Canto Ostinato, which incidentally did not receive its first British performance until 8 September 2008 in Cardiff, is one of several works he has written for two pianos. I could also mention ‘Shadow or Prey’(1993-5) and there is another for four pianos ‘Méandres’(1997). He is now a minimalist composer having had two other ‘phases’.
 
He was a pupil of the Belgian composer Jakob van Domselaer who was to prove a strong influence upon him but whose music has never really carried outside Belgium. Holt also took lessons from Honegger and Milhaud. Then he had a serial phase and now, returning mostly to the piano where he started. Like Louis Andriessen he has gone down a minimalist line but one which is very particular to the Dutch composers of his generation. One aspect is the ‘rehabilitation’ of tonality or as the brief booklet notes by Kees Wieringa says “redefining the beauty of the triad and related tonal means” … and I might add modality. For example at Track 36 a delightfully simple and effective modal melody emerges out of the ordinary major/minor tonality of the earlier music and the piece then moves on to a brief chromatic passage.
 
I was initially quite daunted by a CD of 92 continuously playing tracks. Each links into the next and many are extremely short. This I think is a useful idea as each track marks a slight change in the music’s inexorable progress - not in the ostinato rhythm itself or the speed which is established right at the start, but in each slight change of harmony or dynamic, articulation or texture or even of melodic line. The piece unfolds like a leaf in front of your eyes – sorry, ears - and once started you cannot let it go.
 
As you can see from the recording date of 1996 this CD has been released for some time but has only just arrived with MusicWeb International for review. The new cover is now adorned with various pieces of praise and comment. Of the several I would particularly agree with is one from Fanfare “…it is the two pianists who really dazzle. It would be hard to surpass the concentrated power of this version”. I was wondering, only slightly facetiously, if the pianists might get repeated strain injury. In the booklet there are also biographies of the two players.

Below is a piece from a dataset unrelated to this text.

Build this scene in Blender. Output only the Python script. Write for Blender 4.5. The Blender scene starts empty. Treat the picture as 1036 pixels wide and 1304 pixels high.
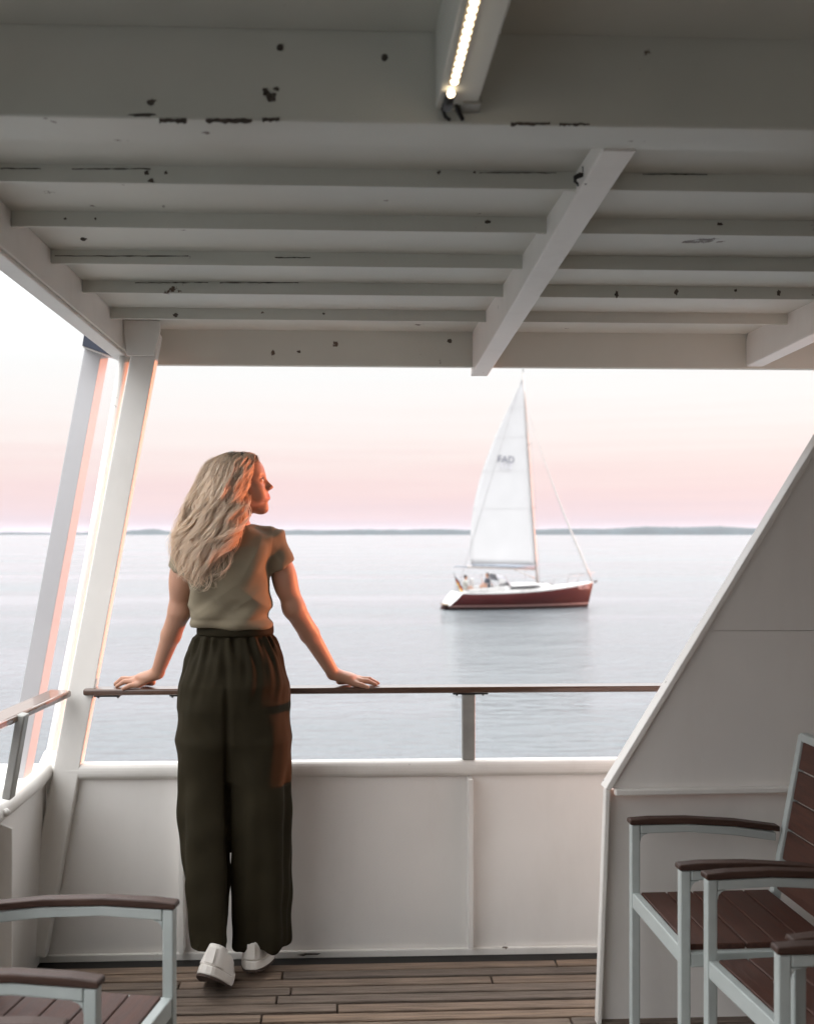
import bpy, math, random
import numpy as np
from mathutils import Vector, Matrix

random.seed(7)
rng = np.random.default_rng(7)
R = math.radians
S = bpy.context.scene
C = S.collection

# ------------------------------------------------------------------ camera, sky, sun, exposure
EYE = 1.43                      # camera height above the deck (m)
YAW = math.atan(55 / 1300)      # turned a little to starboard
cam_d = bpy.data.cameras.new('camera')
cam = bpy.data.objects.new('camera', cam_d)
C.objects.link(cam)
cam.location = (0, 0, EYE)
cam.rotation_euler = (R(90), 0, -YAW)
cam_d.sensor_width = 36
cam_d.lens = 1300 / 1304 * 36
cam_d.shift_x = 28 / 1304
cam_d.shift_y = 27 / 1304
cam_d.clip_start = 0.05
cam_d.clip_end = 40000
cam_d.dof.use_dof = True
cam_d.dof.focus_distance = 3.32
cam_d.dof.aperture_fstop = 3.6
S.camera = cam

SUN_EL, SUN_AZ = R(0.9), R(-20)          # sun on the horizon to starboard, a touch behind the camera
w = bpy.data.worlds.new('World')
S.world = w
w.use_nodes = True
nt = w.node_tree
nt.nodes.clear()
n_out = nt.nodes.new('ShaderNodeOutputWorld')
n_tc = nt.nodes.new('ShaderNodeTexCoord')
n_sep = nt.nodes.new('ShaderNodeSeparateXYZ')
n_map = nt.nodes.new('ShaderNodeMapping')
n_map.inputs['Scale'].default_value = (2.0, 2.0, 60.0)
n_noise = nt.nodes.new('ShaderNodeTexNoise')
n_noise.inputs['Scale'].default_value = 1.6
n_noise.inputs['Detail'].default_value = 4
n_ma = nt.nodes.new('ShaderNodeMath'); n_ma.operation = 'MULTIPLY_ADD'
n_ma.inputs[1].default_value = 0.044
n_ad = nt.nodes.new('ShaderNodeMath'); n_ad.operation = 'ADD'
n_ad.inputs[1].default_value = -0.022
n_ramp = nt.nodes.new('ShaderNodeValToRGB')
def lin(c): return tuple(((v / 255) / 12.92 if v / 255 <= .04045 else ((v / 255 + .055) / 1.055) ** 2.4) for v in c)
stops = [(0.0, (228, 209, 216)), (0.018, (238, 215, 220)), (0.040, (246, 221, 222)), (0.065, (249, 229, 228)),
         (0.090, (252, 240, 238)), (0.13, (253, 249, 248)), (0.16, (252, 252, 252)), (0.27, (246, 248, 252)), (1.0, (233, 234, 233))]
el = n_ramp.color_ramp.elements
el[0].position, el[0].color = stops[0][0], (*lin(stops[0][1]), 1)
el[1].position, el[1].color = stops[-1][0], (*lin(stops[-1][1]), 1)
for p, c in stops[1:-1]:
    e = el.new(p); e.color = (*lin(c), 1)
n_sky = nt.nodes.new('ShaderNodeTexSky')
n_sky.sky_type = 'NISHITA'
n_sky.sun_disc = False
n_sky.sun_elevation = SUN_EL
n_sky.sun_rotation = R(90) + SUN_AZ
b1 = nt.nodes.new('ShaderNodeBackground'); b1.inputs['Strength'].default_value = 0.95
b2 = nt.nodes.new('ShaderNodeBackground'); b2.inputs['Strength'].default_value = 0.025  # kept low: the sun has all but set
n_add = nt.nodes.new('ShaderNodeAddShader')
n_st = nt.nodes.new('ShaderNodeMapRange'); n_st.interpolation_type = 'SMOOTHSTEP'      # the sky overhead is brighter than the rim
n_st.inputs['From Min'].default_value = .15; n_st.inputs['From Max'].default_value = .50
n_st.inputs['To Min'].default_value = .84; n_st.inputs['To Max'].default_value = 4.3
L = nt.links.new
L(n_sep.outputs['Z'], n_st.inputs['Value']); L(n_st.outputs[0], b1.inputs['Strength'])
L(n_tc.outputs['Generated'], n_sep.inputs[0])
L(n_tc.outputs['Generated'], n_map.inputs[0])
L(n_map.outputs[0], n_noise.inputs['Vector'])
L(n_noise.outputs['Fac'], n_ma.inputs[0]); L(n_sep.outputs['Z'], n_ma.inputs[2])
L(n_ma.outputs[0], n_ad.inputs[0]); L(n_ad.outputs[0], n_ramp.inputs['Fac'])
L(n_ramp.outputs['Color'], b1.inputs['Color']); L(n_sky.outputs['Color'], b2.inputs['Color'])
L(b1.outputs[0], n_add.inputs[0]); L(b2.outputs[0], n_add.inputs[1]); L(n_add.outputs[0], n_out.inputs['Surface'])

sun_d = bpy.data.lights.new('sun', 'SUN')
sun_d.energy = 5.0
sun_d.angle = R(0.5)
sun_d.color = (1.0, 0.27, 0.10)
sun = bpy.data.objects.new('sun', sun_d)
C.objects.link(sun)
sd = Vector((math.cos(SUN_EL) * math.cos(SUN_AZ), -math.cos(SUN_EL) * math.sin(SUN_AZ), math.sin(SUN_EL)))
sun.rotation_euler = sd.to_track_quat('Z', 'Y').to_euler()
sun.location = sd * 30

S.view_settings.view_transform = 'Standard'
S.view_settings.look = 'None'
S.view_settings.exposure = 0.22
S.view_settings.gamma = 1.0
S.view_settings.use_curve_mapping = False
S.render.engine = 'CYCLES'
S.cycles.use_denoising = True
S.cycles.max_bounces = 10
S.cycles.diffuse_bounces = 6
S.cycles.volume_bounces = 1

# ------------------------------------------------------------------ helpers
def P(px, py, Y):
    """Point seen at photograph pixel (px, py) when it stands at ship coordinate Y."""
    t = (px - 490) / 1300
    c_, s_ = math.cos(YAW), math.sin(YAW)
    X = Y * (t * c_ + s_) / (c_ - t * s_)
    d = Y * c_ + X * s_
    return Vector((X, Y, EYE - (py - 679) * d / 1300))

def tag(o, label=None, cat=None, group=None, kind=None):
    if label: o['label'] = label
    if cat: o['category'] = cat
    if group: o['group'] = group
    if kind: o['kind'] = kind
    return o

def empty(name, loc, label, cat, group=None, rz=0):
    o = bpy.data.objects.new(name, None)
    C.objects.link(o)
    o.location = loc
    o.rotation_euler = (0, 0, rz)
    o.empty_display_size = .1
    return tag(o, label, cat, group)

def origin_of(o):
    v = Vector((0, 0, 0))
    while o is not None:
        v += Vector(o.location); o = o.parent
    return v

class MB:
    def __init__(s): s.v = []; s.f = []; s.sm = []
    def add(s, vs, fs, smooth=False):
        n = len(s.v)
        s.v += [tuple(v) for v in vs]
        s.f += [tuple(i + n for i in f) for f in fs]
        s.sm += [smooth] * len(fs)
        return s
    def box(s, lo, hi):
        x0, y0, z0 = lo; x1, y1, z1 = hi
        return s.add([(x0,y0,z0),(x1,y0,z0),(x1,y1,z0),(x0,y1,z0),(x0,y0,z1),(x1,y0,z1),(x1,y1,z1),(x0,y1,z1)],
                     [(3,2,1,0),(4,5,6,7),(0,1,5,4),(1,2,6,5),(2,3,7,6),(3,0,4,7)])
    def bar(s, a, b, wx, wy, side=(0, 1, 0)):
        """box of cross-section wx by wy along a->b; wy is measured along side"""
        a, b = Vector(a), Vector(b)
        d = (b - a).normalized(); u = Vector(side); u = (u - d * u.dot(d)).normalized(); n = d.cross(u)
        vs = []
        for p in (a, b):
            for i, j in ((-1,-1),(1,-1),(1,1),(-1,1)):
                vs.append(p + n * (i * wx / 2) + u * (j * wy / 2))
        return s.add(vs, [(3,2,1,0),(4,5,6,7),(0,1,5,4),(1,2,6,5),(2,3,7,6),(3,0,4,7)])
    def prism(s, poly, axis, a, b):
        """poly (list of 2-D points) extruded along axis from a to b"""
        n = len(poly)
        def mk(p, t):
            return {'x': (t, p[0], p[1]), 'y': (p[0], t, p[1]), 'z': (p[0], p[1], t)}[axis]
        vs = [mk(p, a) for p in poly] + [mk(p, b) for p in poly]
        fs = [tuple(range(n - 1, -1, -1)), tuple(range(n, 2 * n))]
        fs += [(i, (i + 1) % n, (i + 1) % n + n, i + n) for i in range(n)]
        return s.add(vs, fs)
    def tube(s, path, r, n=8, cap=True, flat=1.0):
        path = [Vector(p) for p in path]
        rs = r if isinstance(r, (list, tuple)) else [r] * len(path)
        vs, fs = [], []
        ref = Vector((0.13, 0.2, 0.97))
        for i, p in enumerate(path):
            d = (path[min(i + 1, len(path) - 1)] - path[max(i - 1, 0)]).normalized()
            if abs(d.dot(ref)) > .95: ref = Vector((0, 1, .1)).normalized()
            u = (ref - d * ref.dot(d)).normalized(); v = d.cross(u)
            for k in range(n):
                a = 2 * math.pi * k / n
                vs.append(p + u * (math.cos(a) * rs[i]) + v * (math.sin(a) * rs[i] * flat))
        for i in range(len(path) - 1):
            for k in range(n):
                fs.append((i*n+k, i*n+(k+1)%n, (i+1)*n+(k+1)%n, (i+1)*n+k))
        if cap:
            fs.append(tuple(range(n - 1, -1, -1))); m = (len(path) - 1) * n
            fs.append(tuple(range(m, m + n)))
        return s.add(vs, fs, True)
    def sphere(s, c, r, n=10, m=6):
        rx = r if isinstance(r, (tuple, list)) else (r, r, r)
        vs, fs = [], []
        for j in range(m + 1):
            th = math.pi * j / m
            for k in range(n):
                a = 2 * math.pi * k / n
                vs.append((c[0] + rx[0]*math.sin(th)*math.cos(a), c[1] + rx[1]*math.sin(th)*math.sin(a), c[2] + rx[2]*math.cos(th)))
        for j in range(m):
            for k in range(n):
                fs.append((j*n+k, (j+1)*n+k, (j+1)*n+(k+1)%n, j*n+(k+1)%n))
        return s.add(vs, fs, True)
    def build(s, name, m, parent=None, bevel=0, seg=2, loc=None, local=False):
        o0 = Vector((0, 0, 0)) if (parent is None or local) else origin_of(parent)
        l = Vector(loc) if loc is not None else None
        if parent is None and l is not None and not local: o0 = l
        me = bpy.data.meshes.new(name)
        me.from_pydata([(v[0]-o0.x, v[1]-o0.y, v[2]-o0.z) for v in s.v], [], s.f)
        me.polygons.foreach_set('use_smooth', s.sm)
        me.update()
        o = bpy.data.objects.new(name, me)
        C.objects.link(o)
        if m: me.materials.append(m)
        if parent: o.parent = parent
        elif l is not None: o.location = l
        if bevel:
            b = o.modifiers.new('bevel', 'BEVEL'); b.width = bevel; b.segments = seg; b.limit_method = 'ANGLE'; b.angle_limit = R(40)
        return o

def copy_tree(o, parent=None):
    c = o.copy(); C.objects.link(c)
    if parent: c.parent = parent
    for ch in list(o.children): copy_tree(ch, c)
    return c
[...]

Kees Wieringa writes about the moment he first began to understand Ten Holt’s music as he stared across the sea near the composer’s home and thought of the ‘repeating seas of sound’.
 
We are told that the score of ‘Canto Ostinato’ has the “form of a route which the performers can follow by means of so-called roaming parts that are used ‘ad libitum’”. The composer leaves open the number of performers as well as the total duration and number of repeats. Wieringa adds that “the musicians are also given the freedom as far as dynamics and articulation are concerned”.
 
As you listen, note how various ideas - harmonies and melodies - make a return visit almost as they were at first, but not quite. I wonder however, was this in the composer’s or the performer’s control? It’s worth realizing, if I understand the advertising on the back of the CD booklet correctly, that there is another recording of this work on KTC1317 for four pianos (see review). It would be interesting to know how the material is utilized by the extra players. Indeed I could add that this has been one of those reviews when a score would definitely have been exceedingly useful.
 
Although the music is highly thought-provoking, quite exciting at times, and superbly played I have to say that I may well not play the disc again … and I probably won’t find my life any less rich for this deprivation.